28 de outubro de 2012

luz quieta

O serviço funerário de São Bernardo não tem sirene.
Um carro branco, geladeira de almas, com uma luz azul-movente por cima, sinaleiro de espíritos. Eis tudo.
Como os doentes e criminosos, não teriam os mortos também alguma urgência no deslocamento? Não deveriam também ser autorizados a abrir passagem por entre a corrente de viventes - estes, aos quais não mais importam nem os doentes, nem os criminosos, nem os mortos, nem as sirenes azuis silenciosas (a não ser quando sonoras e vermelhas)?
Não, não é a morte que alardeia, que precisa ser vista. Esta é a sua fuga - composta por indiscretas sirenes que impedem uma conversa num café e que fazem de um motorista comum um exímio executor de clareiras no trânsito fechado. A um tempo fugitivos e cúmplices na fuga, na sempre fuga nossa de cada dia, como num replay ad eternum de um filme da seção Aventura da Blockbuster (Suspense, Terror, Pornô...), somos embalados por iós e banhados de vermelhidão luminosa e plasmática.
E, no entanto, no silêncio das buzinas de todo dia, obedecemos ao sinal-vermelho-fechado e não nos atrai a atenção um faroleiro azul ao lado, a própria morte no banco do passageiro num carro branco demais para sua  presença.
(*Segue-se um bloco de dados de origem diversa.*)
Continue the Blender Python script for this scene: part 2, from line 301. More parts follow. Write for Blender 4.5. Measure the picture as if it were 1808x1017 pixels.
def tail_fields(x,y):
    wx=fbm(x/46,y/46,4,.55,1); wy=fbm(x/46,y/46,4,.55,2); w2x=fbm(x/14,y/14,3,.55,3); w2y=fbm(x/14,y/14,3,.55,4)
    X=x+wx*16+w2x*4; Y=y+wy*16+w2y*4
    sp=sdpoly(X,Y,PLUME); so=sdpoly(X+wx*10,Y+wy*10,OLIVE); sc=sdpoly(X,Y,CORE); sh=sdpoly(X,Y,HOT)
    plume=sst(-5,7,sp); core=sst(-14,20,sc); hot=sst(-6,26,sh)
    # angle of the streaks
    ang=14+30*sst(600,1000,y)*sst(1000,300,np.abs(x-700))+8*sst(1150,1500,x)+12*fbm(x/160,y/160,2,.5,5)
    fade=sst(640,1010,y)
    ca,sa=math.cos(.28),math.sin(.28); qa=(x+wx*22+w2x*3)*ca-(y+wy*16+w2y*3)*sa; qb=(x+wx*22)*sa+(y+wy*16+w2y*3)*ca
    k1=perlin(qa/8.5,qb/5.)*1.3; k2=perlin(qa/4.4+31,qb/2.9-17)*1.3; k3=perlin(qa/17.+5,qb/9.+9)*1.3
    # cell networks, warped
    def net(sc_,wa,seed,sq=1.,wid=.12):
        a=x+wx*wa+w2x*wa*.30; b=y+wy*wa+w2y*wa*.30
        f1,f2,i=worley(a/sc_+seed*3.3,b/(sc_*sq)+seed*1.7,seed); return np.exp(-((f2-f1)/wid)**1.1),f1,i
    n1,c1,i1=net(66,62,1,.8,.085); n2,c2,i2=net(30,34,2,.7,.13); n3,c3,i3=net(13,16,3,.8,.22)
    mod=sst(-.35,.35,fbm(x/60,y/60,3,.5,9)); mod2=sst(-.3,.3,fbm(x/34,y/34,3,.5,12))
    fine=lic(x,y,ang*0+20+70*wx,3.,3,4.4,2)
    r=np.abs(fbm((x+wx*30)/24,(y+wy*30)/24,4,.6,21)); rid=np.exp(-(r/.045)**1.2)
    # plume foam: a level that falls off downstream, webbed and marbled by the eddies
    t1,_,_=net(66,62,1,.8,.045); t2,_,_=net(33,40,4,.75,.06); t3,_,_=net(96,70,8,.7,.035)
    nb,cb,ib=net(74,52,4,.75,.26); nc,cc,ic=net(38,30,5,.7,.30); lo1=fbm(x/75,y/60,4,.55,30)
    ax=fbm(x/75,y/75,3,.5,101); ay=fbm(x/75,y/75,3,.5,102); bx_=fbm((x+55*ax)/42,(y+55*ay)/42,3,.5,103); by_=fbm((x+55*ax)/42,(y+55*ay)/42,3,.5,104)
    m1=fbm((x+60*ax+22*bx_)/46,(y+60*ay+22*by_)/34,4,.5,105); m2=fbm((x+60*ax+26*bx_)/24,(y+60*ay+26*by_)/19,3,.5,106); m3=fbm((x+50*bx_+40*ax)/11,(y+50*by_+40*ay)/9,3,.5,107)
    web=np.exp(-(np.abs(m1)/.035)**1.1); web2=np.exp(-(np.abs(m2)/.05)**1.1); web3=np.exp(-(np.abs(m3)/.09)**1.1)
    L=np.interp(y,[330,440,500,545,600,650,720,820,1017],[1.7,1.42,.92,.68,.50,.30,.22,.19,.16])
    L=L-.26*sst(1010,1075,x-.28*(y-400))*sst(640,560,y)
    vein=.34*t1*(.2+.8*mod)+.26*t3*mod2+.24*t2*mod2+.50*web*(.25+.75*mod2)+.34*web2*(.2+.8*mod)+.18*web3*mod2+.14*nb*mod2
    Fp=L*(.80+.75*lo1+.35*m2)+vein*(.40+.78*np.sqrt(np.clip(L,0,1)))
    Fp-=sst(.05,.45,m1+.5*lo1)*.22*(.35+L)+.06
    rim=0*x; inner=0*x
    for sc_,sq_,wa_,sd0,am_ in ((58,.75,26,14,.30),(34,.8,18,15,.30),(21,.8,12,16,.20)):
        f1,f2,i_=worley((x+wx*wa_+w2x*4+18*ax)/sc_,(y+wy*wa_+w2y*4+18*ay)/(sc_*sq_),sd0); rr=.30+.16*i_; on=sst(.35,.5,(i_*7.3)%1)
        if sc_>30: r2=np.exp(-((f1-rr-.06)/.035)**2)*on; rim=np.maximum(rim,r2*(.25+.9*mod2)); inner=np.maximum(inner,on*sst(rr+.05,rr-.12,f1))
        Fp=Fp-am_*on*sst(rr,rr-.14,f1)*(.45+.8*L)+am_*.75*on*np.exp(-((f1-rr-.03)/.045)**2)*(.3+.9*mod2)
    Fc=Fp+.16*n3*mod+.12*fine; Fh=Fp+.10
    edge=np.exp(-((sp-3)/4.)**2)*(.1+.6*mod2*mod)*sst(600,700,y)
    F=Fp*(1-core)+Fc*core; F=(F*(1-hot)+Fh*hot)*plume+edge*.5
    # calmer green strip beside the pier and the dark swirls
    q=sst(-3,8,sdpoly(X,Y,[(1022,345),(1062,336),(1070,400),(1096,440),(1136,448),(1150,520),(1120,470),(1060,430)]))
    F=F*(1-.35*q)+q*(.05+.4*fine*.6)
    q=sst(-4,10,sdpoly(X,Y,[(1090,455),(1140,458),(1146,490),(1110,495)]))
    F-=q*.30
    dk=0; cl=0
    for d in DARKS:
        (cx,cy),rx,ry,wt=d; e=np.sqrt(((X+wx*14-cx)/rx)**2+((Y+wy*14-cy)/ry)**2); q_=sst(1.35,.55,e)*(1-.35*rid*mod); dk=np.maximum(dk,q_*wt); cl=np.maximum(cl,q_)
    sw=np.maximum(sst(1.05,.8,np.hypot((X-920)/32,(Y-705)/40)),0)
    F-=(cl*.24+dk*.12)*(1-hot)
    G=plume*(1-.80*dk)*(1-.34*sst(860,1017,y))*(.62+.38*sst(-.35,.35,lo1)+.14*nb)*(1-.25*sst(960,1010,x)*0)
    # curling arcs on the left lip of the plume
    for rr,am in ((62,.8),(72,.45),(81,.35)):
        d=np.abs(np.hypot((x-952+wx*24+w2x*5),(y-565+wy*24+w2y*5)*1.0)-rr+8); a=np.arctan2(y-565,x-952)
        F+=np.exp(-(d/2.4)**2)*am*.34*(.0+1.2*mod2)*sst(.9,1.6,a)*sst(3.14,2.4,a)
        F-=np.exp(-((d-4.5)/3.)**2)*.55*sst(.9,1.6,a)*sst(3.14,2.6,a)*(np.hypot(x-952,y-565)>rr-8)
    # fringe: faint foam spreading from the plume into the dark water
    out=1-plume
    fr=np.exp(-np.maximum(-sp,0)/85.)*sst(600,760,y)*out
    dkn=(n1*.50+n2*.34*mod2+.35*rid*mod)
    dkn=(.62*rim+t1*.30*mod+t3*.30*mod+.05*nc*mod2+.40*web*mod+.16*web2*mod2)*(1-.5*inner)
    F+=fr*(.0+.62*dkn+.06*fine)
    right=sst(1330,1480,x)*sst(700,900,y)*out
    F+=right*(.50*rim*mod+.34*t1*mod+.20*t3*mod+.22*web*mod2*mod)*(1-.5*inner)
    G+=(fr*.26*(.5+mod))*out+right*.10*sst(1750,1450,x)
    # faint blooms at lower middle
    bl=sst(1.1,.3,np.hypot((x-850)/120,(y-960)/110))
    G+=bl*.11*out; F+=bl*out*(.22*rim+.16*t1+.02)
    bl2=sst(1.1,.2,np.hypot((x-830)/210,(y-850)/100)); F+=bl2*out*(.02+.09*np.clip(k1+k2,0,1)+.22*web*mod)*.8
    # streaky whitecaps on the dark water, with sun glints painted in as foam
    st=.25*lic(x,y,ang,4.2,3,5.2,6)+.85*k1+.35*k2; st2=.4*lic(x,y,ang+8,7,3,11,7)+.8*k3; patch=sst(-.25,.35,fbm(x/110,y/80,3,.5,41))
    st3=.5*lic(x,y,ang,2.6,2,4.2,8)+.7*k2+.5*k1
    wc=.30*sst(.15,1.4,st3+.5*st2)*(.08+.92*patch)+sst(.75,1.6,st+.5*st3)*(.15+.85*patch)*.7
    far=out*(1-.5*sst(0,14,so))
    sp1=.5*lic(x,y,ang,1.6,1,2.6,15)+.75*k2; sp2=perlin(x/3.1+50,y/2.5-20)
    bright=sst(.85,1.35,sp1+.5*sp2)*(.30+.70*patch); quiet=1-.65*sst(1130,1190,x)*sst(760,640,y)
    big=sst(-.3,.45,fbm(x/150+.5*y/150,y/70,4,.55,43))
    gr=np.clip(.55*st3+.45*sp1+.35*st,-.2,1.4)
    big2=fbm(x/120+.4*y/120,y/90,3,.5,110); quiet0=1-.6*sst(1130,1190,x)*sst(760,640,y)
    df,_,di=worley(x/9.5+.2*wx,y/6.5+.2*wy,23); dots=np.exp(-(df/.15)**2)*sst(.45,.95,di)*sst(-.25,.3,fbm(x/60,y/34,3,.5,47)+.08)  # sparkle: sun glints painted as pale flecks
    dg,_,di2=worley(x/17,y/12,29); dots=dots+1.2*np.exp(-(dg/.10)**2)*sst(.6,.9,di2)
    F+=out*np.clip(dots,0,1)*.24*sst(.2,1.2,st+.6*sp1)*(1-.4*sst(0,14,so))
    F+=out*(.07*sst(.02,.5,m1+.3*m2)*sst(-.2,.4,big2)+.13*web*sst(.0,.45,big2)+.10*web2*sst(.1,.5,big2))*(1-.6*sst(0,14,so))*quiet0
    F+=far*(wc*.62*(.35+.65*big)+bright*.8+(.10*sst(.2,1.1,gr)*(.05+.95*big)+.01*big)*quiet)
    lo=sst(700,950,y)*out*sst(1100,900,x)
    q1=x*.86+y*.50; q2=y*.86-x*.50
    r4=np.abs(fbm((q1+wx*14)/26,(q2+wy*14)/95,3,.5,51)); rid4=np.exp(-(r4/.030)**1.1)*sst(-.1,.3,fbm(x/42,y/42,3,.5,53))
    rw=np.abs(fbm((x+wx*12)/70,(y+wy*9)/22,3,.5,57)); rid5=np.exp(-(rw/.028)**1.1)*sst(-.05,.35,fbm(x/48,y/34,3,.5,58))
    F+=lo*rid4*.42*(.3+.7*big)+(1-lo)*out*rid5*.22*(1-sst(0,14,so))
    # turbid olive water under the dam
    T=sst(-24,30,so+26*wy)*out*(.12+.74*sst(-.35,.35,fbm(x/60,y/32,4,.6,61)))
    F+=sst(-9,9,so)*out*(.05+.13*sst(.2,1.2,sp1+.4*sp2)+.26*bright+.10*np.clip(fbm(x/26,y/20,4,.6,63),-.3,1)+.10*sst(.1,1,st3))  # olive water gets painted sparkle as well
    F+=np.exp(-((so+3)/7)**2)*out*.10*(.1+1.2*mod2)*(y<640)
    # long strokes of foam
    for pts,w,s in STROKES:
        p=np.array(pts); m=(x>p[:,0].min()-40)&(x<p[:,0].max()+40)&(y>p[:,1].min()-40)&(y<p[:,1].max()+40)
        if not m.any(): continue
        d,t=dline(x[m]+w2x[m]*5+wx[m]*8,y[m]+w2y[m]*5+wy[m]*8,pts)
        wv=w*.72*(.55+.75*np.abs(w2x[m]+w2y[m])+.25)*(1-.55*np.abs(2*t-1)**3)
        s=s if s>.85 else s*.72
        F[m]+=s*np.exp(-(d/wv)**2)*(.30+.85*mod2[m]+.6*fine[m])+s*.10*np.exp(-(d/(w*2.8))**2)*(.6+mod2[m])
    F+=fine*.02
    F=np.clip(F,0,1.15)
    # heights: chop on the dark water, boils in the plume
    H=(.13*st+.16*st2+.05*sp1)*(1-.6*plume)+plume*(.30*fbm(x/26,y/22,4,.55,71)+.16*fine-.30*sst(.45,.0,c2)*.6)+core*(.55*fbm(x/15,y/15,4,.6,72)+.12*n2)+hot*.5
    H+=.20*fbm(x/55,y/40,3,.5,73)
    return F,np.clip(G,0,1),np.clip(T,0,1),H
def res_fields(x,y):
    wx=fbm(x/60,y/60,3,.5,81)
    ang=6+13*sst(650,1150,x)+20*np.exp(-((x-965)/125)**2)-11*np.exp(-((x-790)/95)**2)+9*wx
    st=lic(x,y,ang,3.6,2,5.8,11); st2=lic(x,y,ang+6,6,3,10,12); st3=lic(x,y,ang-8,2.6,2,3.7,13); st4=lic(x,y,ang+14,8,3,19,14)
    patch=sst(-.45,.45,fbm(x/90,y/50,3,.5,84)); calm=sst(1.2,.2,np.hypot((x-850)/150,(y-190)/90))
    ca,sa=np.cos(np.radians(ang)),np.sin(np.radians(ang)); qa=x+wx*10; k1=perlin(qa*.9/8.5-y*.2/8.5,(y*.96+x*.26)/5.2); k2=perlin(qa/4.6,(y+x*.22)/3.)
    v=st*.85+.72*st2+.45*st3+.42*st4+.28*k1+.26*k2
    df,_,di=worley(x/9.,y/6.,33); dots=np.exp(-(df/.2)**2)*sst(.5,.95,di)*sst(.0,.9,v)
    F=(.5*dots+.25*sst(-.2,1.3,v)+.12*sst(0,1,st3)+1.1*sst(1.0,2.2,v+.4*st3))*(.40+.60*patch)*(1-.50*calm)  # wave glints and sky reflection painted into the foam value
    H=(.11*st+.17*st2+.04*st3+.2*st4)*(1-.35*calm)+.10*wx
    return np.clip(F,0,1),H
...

Aos viventes, a cromoterapia adverte: Deem preferência ao azul para momentos de relaxamento. As tonalidades do azul - principalmente as que tendem ao pastel - são altamente recomendadas pelos cromoterapeutas na pintura de ambientes tranquilos como quartos e banheiros, pois trazem ao habitante uma sensação de serenidade e paciência, bastante adequada ao sono.